(Rows from a 3D scene dataset)
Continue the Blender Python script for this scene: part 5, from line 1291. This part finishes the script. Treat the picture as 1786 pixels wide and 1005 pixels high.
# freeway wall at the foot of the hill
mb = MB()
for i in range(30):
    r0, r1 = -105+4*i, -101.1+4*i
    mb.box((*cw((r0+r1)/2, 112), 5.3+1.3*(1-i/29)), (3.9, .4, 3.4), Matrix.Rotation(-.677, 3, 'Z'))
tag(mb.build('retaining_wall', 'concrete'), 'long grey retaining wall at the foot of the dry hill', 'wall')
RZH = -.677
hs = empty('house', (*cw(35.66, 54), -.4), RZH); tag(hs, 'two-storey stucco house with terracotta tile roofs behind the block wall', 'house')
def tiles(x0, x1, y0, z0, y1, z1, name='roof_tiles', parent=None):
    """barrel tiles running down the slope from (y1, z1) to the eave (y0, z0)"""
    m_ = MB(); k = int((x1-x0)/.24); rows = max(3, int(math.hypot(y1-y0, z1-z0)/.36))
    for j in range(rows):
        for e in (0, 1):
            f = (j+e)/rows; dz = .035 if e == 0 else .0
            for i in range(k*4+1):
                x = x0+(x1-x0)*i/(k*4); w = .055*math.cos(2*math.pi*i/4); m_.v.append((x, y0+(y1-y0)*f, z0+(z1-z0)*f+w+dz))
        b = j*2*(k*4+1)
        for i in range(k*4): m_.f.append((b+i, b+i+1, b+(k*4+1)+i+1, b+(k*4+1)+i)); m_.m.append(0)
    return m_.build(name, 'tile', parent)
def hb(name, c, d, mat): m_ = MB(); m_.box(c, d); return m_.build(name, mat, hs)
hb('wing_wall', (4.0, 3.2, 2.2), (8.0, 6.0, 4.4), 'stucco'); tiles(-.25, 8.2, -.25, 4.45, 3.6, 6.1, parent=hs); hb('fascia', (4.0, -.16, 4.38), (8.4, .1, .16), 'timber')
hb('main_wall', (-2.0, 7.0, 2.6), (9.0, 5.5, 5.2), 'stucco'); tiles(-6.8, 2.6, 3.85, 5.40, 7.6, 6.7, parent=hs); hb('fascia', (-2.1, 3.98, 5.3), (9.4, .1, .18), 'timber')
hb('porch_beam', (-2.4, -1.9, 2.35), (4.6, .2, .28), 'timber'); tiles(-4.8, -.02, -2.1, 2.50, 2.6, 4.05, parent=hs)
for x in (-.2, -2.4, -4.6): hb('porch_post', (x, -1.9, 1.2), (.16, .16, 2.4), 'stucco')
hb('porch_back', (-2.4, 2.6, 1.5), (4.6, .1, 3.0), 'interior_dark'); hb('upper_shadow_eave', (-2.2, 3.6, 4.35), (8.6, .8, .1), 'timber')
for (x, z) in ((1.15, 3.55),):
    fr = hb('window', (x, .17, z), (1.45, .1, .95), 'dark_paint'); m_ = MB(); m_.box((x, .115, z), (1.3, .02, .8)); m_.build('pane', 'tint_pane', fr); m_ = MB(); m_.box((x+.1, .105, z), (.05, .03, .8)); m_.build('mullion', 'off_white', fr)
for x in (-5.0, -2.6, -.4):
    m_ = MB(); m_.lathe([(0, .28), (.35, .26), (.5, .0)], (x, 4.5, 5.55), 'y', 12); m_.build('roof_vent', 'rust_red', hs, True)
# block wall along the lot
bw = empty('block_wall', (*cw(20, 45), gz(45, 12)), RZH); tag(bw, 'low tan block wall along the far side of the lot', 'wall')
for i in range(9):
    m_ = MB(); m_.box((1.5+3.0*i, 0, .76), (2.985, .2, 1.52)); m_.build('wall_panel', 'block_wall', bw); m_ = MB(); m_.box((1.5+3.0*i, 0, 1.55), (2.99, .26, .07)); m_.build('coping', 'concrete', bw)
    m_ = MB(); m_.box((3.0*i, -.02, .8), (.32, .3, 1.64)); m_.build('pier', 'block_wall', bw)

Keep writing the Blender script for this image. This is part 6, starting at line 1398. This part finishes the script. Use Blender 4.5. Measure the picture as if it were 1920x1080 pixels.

*WORK INSTRUCTIONS:*
Transcribe every entry verbatim.

*OUTPUT OF THE EXERCISE:*
Continue the Blender Python script for this scene: part 5, from line 1291. This part finishes the script. Treat the picture as 1786 pixels wide and 1005 pixels high.
# freeway wall at the foot of the hill
mb = MB()
for i in range(30):
    r0, r1 = -105+4*i, -101.1+4*i
    mb.box((*cw((r0+r1)/2, 112), 5.3+1.3*(1-i/29)), (3.9, .4, 3.4), Matrix.Rotation(-.677, 3, 'Z'))
tag(mb.build('retaining_wall', 'concrete'), 'long grey retaining wall at the foot of the dry hill', 'wall')
RZH = -.677
hs = empty('house', (*cw(35.66, 54), -.4), RZH); tag(hs, 'two-storey stucco house with terracotta tile roofs behind the block wall', 'house')
def tiles(x0, x1, y0, z0, y1, z1, name='roof_tiles', parent=None):
    """barrel tiles running down the slope from (y1, z1) to the eave (y0, z0)"""
    m_ = MB(); k = int((x1-x0)/.24); rows = max(3, int(math.hypot(y1-y0, z1-z0)/.36))
    for j in range(rows):
        for e in (0, 1):
            f = (j+e)/rows; dz = .035 if e == 0 else .0
            for i in range(k*4+1):
                x = x0+(x1-x0)*i/(k*4); w = .055*math.cos(2*math.pi*i/4); m_.v.append((x, y0+(y1-y0)*f, z0+(z1-z0)*f+w+dz))
        b = j*2*(k*4+1)
        for i in range(k*4): m_.f.append((b+i, b+i+1, b+(k*4+1)+i+1, b+(k*4+1)+i)); m_.m.append(0)
    return m_.build(name, 'tile', parent)
def hb(name, c, d, mat): m_ = MB(); m_.box(c, d); return m_.build(name, mat, hs)
hb('wing_wall', (4.0, 3.2, 2.2), (8.0, 6.0, 4.4), 'stucco'); tiles(-.25, 8.2, -.25, 4.45, 3.6, 6.1, parent=hs); hb('fascia', (4.0, -.16, 4.38), (8.4, .1, .16), 'timber')
hb('main_wall', (-2.0, 7.0, 2.6), (9.0, 5.5, 5.2), 'stucco'); tiles(-6.8, 2.6, 3.85, 5.40, 7.6, 6.7, parent=hs); hb('fascia', (-2.1, 3.98, 5.3), (9.4, .1, .18), 'timber')
hb('porch_beam', (-2.4, -1.9, 2.35), (4.6, .2, .28), 'timber'); tiles(-4.8, -.02, -2.1, 2.50, 2.6, 4.05, parent=hs)
for x in (-.2, -2.4, -4.6): hb('porch_post', (x, -1.9, 1.2), (.16, .16, 2.4), 'stucco')
hb('porch_back', (-2.4, 2.6, 1.5), (4.6, .1, 3.0), 'interior_dark'); hb('upper_shadow_eave', (-2.2, 3.6, 4.35), (8.6, .8, .1), 'timber')
for (x, z) in ((1.15, 3.55),):
    fr = hb('window', (x, .17, z), (1.45, .1, .95), 'dark_paint'); m_ = MB(); m_.box((x, .115, z), (1.3, .02, .8)); m_.build('pane', 'tint_pane', fr); m_ = MB(); m_.box((x+.1, .105, z), (.05, .03, .8)); m_.build('mullion', 'off_white', fr)
for x in (-5.0, -2.6, -.4):
    m_ = MB(); m_.lathe([(0, .28), (.35, .26), (.5, .0)], (x, 4.5, 5.55), 'y', 12); m_.build('roof_vent', 'rust_red', hs, True)
# block wall along the lot
bw = empty('block_wall', (*cw(20, 45), gz(45, 12)), RZH); tag(bw, 'low tan block wall along the far side of the lot', 'wall')
for i in range(9):
    m_ = MB(); m_.box((1.5+3.0*i, 0, .76), (2.985, .2, 1.52)); m_.build('wall_panel', 'block_wall', bw); m_ = MB(); m_.box((1.5+3.0*i, 0, 1.55), (2.99, .26, .07)); m_.build('coping', 'concrete', bw)
    m_ = MB(); m_.box((3.0*i, -.02, .8), (.32, .3, 1.64)); m_.build('pier', 'block_wall', bw)

Keep writing the Blender script for this image. This is part 6, starting at line 1398. This part finishes the script. Use Blender 4.5. Measure the picture as if it were 1920x1080 pixels.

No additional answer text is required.